We have always been used to changes in technological platforms. We will cope well with this if we stay on the ball. I see greater challenges in the increasing dependence on software and its penetration into our everyday lives. This shifts the priorities of the quality features to be tested. Just think of usability and IT security, which still often receive too little attention. In addition, as a result of the agile transformation, testing is increasingly changing from an independent and autonomous function with its own organisational units to an integral task of the development teams.

What ideas or solutions could address these challenges?

Of course, with technological developments, testing methods will also improve and new techniques will emerge. But above all, against the background of the aforementioned challenges, we must strengthen the awareness of quality as a key factor for project and product success and thus the acceptance and management support for testing. And, of course, we must ensure that the expertise required for professional and systematic testing is also fully available in the organization and adequately distributed in terms of personnel to match the respective process model.

What does Future Testing look like? How will we test?

We are developing for increasingly networked and volatile application environments. The systems will therefore also have to adapt increasingly independently to the volatile environment. The static and deterministic test scenario in the laboratory will be less and less suitable for this. Concepts such as simulation or product certification, which have so far been used on the margins or only in certain industries, are starting points for possible (additional) solution approaches, and quality assurance must shift all the way to the production environment. Non-functional quality features such as IT security will gain in importance and ethical issues must also be considered.

How can testers and test managers prepare for this today?

The measures result from the challenges.
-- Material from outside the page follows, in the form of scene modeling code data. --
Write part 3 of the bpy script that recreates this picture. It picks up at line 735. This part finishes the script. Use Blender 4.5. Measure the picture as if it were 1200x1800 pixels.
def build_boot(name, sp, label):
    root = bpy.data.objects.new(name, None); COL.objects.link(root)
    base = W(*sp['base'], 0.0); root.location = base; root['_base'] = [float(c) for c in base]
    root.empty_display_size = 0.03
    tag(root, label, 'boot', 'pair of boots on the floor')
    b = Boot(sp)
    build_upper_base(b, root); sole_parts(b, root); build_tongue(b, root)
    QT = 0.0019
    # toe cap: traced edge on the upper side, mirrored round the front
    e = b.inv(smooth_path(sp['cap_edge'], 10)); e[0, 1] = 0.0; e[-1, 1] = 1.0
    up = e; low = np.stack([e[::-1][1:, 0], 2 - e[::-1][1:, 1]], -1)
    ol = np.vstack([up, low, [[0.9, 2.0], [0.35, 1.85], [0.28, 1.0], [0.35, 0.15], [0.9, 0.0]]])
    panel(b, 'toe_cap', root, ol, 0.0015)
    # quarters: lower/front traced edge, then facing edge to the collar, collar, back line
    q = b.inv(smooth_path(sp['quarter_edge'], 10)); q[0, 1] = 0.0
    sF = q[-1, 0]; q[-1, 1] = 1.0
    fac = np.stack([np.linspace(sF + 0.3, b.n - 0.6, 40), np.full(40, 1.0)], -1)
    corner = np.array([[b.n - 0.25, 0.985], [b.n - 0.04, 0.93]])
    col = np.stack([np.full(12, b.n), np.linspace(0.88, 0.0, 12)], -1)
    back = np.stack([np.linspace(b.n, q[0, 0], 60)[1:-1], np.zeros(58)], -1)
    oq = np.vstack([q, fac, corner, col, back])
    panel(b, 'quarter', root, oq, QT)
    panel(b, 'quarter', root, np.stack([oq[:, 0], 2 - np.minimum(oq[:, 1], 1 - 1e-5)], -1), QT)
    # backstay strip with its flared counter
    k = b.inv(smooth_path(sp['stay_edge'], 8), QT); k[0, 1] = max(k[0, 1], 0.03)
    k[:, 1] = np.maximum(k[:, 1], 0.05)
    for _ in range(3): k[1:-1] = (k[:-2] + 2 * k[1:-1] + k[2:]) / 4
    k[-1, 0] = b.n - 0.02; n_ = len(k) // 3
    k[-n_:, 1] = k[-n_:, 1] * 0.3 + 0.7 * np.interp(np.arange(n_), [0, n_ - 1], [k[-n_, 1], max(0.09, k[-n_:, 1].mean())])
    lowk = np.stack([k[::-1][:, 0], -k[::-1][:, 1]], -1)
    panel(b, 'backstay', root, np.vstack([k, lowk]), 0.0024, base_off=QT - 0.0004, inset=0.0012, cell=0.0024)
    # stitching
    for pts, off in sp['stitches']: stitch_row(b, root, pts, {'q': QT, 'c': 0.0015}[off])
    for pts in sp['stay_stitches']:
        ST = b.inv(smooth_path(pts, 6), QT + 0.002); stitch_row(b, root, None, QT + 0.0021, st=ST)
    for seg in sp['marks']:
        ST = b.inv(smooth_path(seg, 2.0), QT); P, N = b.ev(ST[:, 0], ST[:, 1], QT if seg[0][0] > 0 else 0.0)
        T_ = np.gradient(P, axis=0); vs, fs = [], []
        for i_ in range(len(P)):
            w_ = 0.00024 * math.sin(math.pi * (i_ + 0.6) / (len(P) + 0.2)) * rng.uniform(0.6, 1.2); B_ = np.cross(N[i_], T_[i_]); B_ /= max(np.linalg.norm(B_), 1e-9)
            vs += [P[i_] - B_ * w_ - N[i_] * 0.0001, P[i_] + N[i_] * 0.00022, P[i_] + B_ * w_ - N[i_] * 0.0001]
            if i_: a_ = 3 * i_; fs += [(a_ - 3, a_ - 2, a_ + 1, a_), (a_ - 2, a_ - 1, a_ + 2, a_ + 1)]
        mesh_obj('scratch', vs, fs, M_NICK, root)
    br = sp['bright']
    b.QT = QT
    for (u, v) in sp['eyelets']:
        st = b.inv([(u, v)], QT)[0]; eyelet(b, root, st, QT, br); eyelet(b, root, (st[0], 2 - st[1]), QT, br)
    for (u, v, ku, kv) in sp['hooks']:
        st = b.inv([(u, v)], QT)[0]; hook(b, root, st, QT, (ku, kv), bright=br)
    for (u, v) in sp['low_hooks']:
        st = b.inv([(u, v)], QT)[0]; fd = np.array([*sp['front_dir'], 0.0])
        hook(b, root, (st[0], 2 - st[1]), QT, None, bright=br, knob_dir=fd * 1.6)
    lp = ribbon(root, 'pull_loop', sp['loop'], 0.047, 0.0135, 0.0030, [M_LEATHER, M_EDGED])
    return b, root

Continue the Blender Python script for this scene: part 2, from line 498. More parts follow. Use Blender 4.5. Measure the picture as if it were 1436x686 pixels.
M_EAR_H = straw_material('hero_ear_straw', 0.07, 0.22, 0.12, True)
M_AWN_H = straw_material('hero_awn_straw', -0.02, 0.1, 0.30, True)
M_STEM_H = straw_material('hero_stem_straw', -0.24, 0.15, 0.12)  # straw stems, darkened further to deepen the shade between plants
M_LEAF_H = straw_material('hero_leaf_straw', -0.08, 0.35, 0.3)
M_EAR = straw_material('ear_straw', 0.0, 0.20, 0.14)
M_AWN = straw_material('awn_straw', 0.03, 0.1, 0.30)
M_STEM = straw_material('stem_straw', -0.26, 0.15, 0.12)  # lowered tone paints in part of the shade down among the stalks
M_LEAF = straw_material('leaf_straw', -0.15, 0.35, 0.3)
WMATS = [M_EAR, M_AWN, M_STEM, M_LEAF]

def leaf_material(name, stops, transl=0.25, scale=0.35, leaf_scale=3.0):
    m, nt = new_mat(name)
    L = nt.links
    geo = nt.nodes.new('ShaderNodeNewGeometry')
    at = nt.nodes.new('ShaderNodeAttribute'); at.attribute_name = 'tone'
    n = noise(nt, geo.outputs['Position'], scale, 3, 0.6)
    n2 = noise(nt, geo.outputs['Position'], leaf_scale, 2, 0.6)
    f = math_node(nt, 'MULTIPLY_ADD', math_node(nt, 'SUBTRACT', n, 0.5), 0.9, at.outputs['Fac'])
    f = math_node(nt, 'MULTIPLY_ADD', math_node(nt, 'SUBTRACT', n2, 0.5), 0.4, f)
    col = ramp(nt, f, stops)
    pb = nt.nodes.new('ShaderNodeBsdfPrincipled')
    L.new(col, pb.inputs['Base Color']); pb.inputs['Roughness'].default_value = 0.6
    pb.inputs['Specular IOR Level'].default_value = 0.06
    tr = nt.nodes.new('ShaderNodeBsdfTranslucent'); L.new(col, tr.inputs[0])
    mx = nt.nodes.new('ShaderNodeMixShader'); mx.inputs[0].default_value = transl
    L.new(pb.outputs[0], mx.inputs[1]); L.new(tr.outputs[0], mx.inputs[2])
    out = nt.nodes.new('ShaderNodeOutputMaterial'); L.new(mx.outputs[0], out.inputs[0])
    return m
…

The task is to continuously further establish testing as a prerequisite for project success in the agile teams and in management. Marketing for testing itself. And it is important, especially in the agile teams, to strengthen and improve the skills required for this, or even to build them up in the first place. Acceptance, budgets and skills have tended to deteriorate in recent years, as the Software Test Survey 2020 and the World Quality Report 2020-21, among others, show. Build a strong culture of a quality assurance community. And train teams along the change in technical and process requirements. Not entirely altruistically, I would of course like to refer here to the globally established standard scheme for training on testing, the ISTQB Certified Tester.